Rencontre avec David Roussier, directeur général de la distillerie Armorik (ou distillerie Warenghem, du nom de son fondateur). Le leader actuel du whisky français a collaboré avec la Maison Benjamin Kuentz à la création de son troisième whisky Le Guip.
Maison Benjamin Kuentz : Pour commencer, quelques mots sur la distillerie Armorik que vous dirigez ?
David Roussier : C’est une distillerie familiale qui a plus de cent ans. Elle opérait plutôt dans les liqueurs de fruits et de plantes à l’origine. Nous avons commencé à faire des whiskies à la distillerie dans les années 80 pour nous diversifier un peu. Nous avions déjà ouvert notre distillerie au chouchen dont nous produisons toujours la marque la plus vendue en France aujourd’hui. Puis, naturellement, le whisky s’est imposé dans nos autres choix de diversification car après tout la France est un marché important pour ce spiritueux. Et quelle région plus que la Bretagne est légitime pour travailler ce spiritueux qui est la chasse gardée de nos grands-cousins celtes ? Nous avons démarré avec un blend comme le voulait la tendance de l’époque puis lancé, en 1998, un Single Malt, l’Armorik, qui est aussi l’autre nom de notre distillerie.
Maison Benjamin Kuentz : Pouvez-vous nous raconter votre rencontre avec la Maison Benjamin Kuentz ?
David Roussier : Benjamin Kuentz est venu me parler de son projet de whisky français. A l’évidence, il y a entre nous une proximité générationnelle mais plus que ça. On a la même vision du métier et du business. Et puis l’attachement de Benjamin pour la Bretagne et les envies qu’il poursuit autour de ce terroir m’ont évidemment bien plu. Nous avons tous été sensibles à son désir de faire un whisky avec sincérité, je veux dire qu’il manifeste un vrai intérêt pour le produit, et puis il a cette volonté d’innover qui est très revigorante.
Maison Benjamin Kuentz : Et la collaboration autour du Whisky Le Guip ?
David Roussier : Pour tout vous avouer, ce projet était un peu tendu compte tenu de l’état de nos stocks (nous, les distilleries, sommes tributaires de ce qui se trouve dans nos chais). Mais le projet de la Maison Benjamin Kuentz nous plaisait, donc on a libéré un peu de réserve. La sélection fut ardue car nous avons plutôt l’habitude de créer des whiskies ronds et fruités. Benjamin Kuentz voulait, pour Le Guip, un esprit plutôt sec et charpenté. C’est en fait un whisky du Finistère qu’il avait en tête, celui de la Lande et de terres plus arides quand nous produisons plutôt des whiskies des Côtes d’Armor, aux évocations plus riches de pommes, de granit rose et de fruits doux. Il y a vraiment plusieurs terroirs en Bretagne.
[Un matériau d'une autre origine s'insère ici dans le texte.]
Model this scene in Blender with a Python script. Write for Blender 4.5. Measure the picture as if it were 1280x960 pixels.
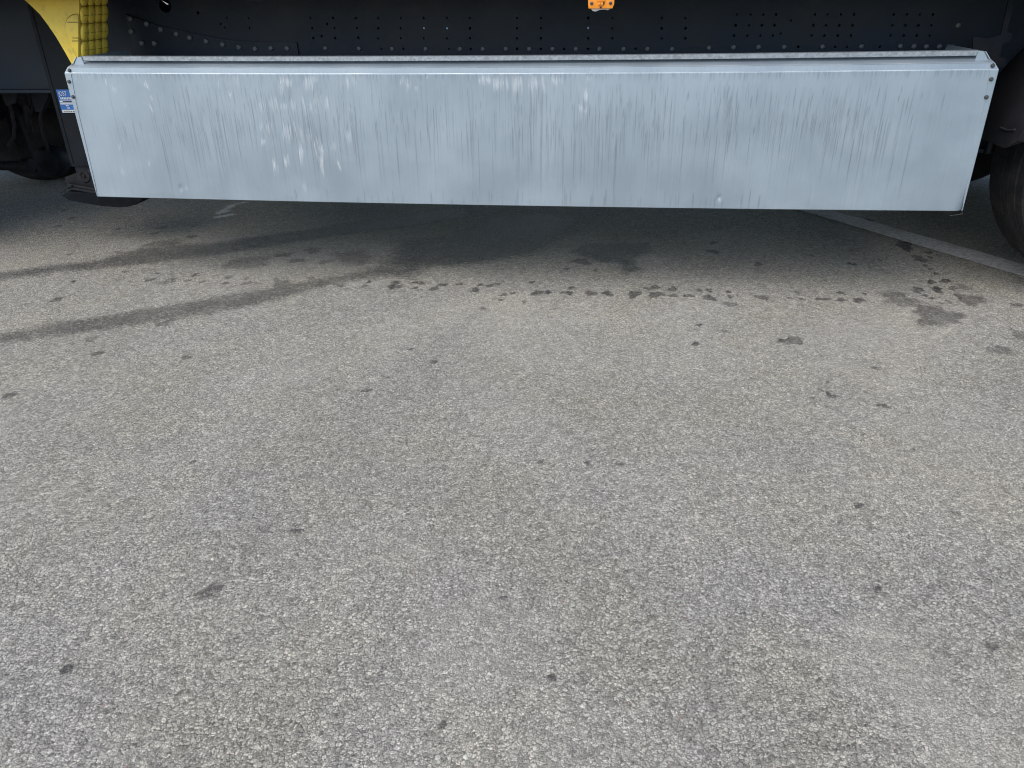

Maison Benjamin Kuentz : Qu’est-ce qu’un whisky breton en fait ?
David Roussier : L’idée d’origine nous importe beaucoup. Le fait de faire vieillir nos whiskies dans des fûts en bois de la région et l’influence du climat breton dans ce processus marquent très clairement le tempérament de nos whiskies. Aujourd’hui, il existe 5 ou 6 distilleries en Bretagne et notre travail est encadré par un cahier des charges strict qui permet de faire valoir véritablement une identité de whisky breton.
Maison Benjamin Kuentz : Et enfin, qu’est-ce qui, selon vous, caractérise le savoir-faire de la distillerie Armorik ?
David Roussier : Je crois qu’au-delà de cette identité bretonne, nous sommes très attachés au sein de la distillerie Armorik à l’intervention de l’humain à toutes les étapes de fabrication de nos whiskies. Et en cela je peux dire qu’on est à contre-courant de ce qui se pratique. Car la tendance est très clairement à l’automatisation. Je crois que c’est une des dimensions qui a retenu l’intérêt de la Maison Benjamin Kuentz.